Thinking more about null, I seems to me that the primary problem with nulls is that the theoretical definition of null is very different than the pragmatic use of null.
We all learned in DB101 that Null means "unknown" and this is why Null = Null is false.
In practice however, there’s nothing unknown about Null at all.
Nulls primarily show up in two places: Nullable Columns, and the result of Left Outer Joins for rows without a match.
In nullable columns a null doesn’t mean “unknown”. We know there’s no value yet entered for the column. Within the “closed system” of the database it’s an empty value. The value of a null in this case is that we know nothing has been entered. In contrast, a surrogate null value of zero or an empty string can be confusing because real data is indicating nothing has been entered. Does it mean zero, or has the value not yet been entered?
A left outer join between customers and orders returns a null OrderID for any customers without an order. Does this mean we have no idea how many orders the customer has placed?
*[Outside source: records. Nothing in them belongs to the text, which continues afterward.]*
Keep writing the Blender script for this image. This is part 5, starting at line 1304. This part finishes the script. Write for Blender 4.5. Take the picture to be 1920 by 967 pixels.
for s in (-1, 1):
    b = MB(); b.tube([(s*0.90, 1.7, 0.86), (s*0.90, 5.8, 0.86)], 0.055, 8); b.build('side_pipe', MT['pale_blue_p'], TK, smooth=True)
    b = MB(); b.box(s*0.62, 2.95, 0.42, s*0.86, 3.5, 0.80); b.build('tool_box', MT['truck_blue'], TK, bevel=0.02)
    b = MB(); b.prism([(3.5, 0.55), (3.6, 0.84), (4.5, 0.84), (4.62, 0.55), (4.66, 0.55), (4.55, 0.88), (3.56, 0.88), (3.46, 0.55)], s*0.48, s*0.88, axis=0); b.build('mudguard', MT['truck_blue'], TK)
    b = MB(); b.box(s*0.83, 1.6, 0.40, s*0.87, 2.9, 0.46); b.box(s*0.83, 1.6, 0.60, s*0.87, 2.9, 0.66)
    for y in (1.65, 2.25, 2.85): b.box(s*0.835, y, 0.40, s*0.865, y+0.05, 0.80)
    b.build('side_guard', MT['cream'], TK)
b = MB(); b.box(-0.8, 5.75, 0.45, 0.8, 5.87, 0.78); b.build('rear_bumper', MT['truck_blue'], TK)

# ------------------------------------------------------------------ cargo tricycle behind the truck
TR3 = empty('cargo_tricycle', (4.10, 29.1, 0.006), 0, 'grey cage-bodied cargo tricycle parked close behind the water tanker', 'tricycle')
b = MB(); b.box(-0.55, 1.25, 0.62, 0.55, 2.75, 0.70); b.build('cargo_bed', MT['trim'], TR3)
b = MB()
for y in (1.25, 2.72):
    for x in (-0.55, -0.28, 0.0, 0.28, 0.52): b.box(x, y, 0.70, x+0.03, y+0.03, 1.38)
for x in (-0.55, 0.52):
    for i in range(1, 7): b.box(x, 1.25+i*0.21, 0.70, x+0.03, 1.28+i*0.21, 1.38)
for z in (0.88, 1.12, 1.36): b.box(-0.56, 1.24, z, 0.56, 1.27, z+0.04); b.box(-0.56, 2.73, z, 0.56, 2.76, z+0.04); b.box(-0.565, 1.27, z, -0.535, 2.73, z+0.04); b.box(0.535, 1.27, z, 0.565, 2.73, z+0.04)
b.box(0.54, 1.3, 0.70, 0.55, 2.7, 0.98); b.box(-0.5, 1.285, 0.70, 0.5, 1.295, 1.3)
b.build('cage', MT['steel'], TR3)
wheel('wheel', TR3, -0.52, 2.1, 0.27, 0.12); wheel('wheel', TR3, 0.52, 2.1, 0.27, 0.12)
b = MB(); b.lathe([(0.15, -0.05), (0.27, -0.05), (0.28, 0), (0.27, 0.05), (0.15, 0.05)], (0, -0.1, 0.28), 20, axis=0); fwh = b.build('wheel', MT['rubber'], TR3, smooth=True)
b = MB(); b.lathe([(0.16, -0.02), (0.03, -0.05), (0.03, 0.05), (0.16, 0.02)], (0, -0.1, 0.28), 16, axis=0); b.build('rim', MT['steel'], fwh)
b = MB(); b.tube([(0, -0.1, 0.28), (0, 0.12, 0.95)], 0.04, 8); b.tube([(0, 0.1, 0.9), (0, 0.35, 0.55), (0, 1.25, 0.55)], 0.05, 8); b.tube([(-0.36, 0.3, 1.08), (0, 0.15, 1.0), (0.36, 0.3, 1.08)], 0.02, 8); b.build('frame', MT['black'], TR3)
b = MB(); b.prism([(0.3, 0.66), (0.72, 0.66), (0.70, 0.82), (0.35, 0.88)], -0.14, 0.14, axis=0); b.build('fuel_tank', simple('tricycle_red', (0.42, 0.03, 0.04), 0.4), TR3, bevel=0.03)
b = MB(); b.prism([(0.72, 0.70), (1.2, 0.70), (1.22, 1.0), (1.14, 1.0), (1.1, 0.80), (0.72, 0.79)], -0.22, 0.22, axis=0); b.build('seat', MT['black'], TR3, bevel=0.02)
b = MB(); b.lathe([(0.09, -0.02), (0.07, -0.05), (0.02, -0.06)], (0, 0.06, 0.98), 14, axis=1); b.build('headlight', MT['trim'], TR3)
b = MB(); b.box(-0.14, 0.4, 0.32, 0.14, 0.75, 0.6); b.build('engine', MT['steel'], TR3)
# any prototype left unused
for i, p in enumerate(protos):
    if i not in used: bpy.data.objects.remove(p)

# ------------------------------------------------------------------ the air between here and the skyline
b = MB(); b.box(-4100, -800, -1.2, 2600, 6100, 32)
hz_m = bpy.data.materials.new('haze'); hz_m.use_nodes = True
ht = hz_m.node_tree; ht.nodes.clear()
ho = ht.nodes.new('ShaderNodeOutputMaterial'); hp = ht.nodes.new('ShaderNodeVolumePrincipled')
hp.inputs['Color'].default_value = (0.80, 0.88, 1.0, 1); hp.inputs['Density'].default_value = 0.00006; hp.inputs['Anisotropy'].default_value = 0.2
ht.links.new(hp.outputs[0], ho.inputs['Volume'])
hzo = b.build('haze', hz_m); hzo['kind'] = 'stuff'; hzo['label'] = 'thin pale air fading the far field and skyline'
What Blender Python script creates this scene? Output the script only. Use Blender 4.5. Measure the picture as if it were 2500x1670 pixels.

No clue at all if the customer has 0, 1, or 500 orders? Not at all. We know exactly how many orders the customer has placed: Zero. It’s a known value. Null means empty.
The problem with null is the inconsistency between the theory-based tests of equality and the practical use of null. SQL is based on the theoretical definition of null - unknown, while database developers actually use null to indicate empty.
For this reason, we'll never resolve the null debate until the industry accepts null as empty, or it creates an empty flag. Until then the best workaround is to forget the theoretical definition of null and accept that in practice, null means the known value of empty.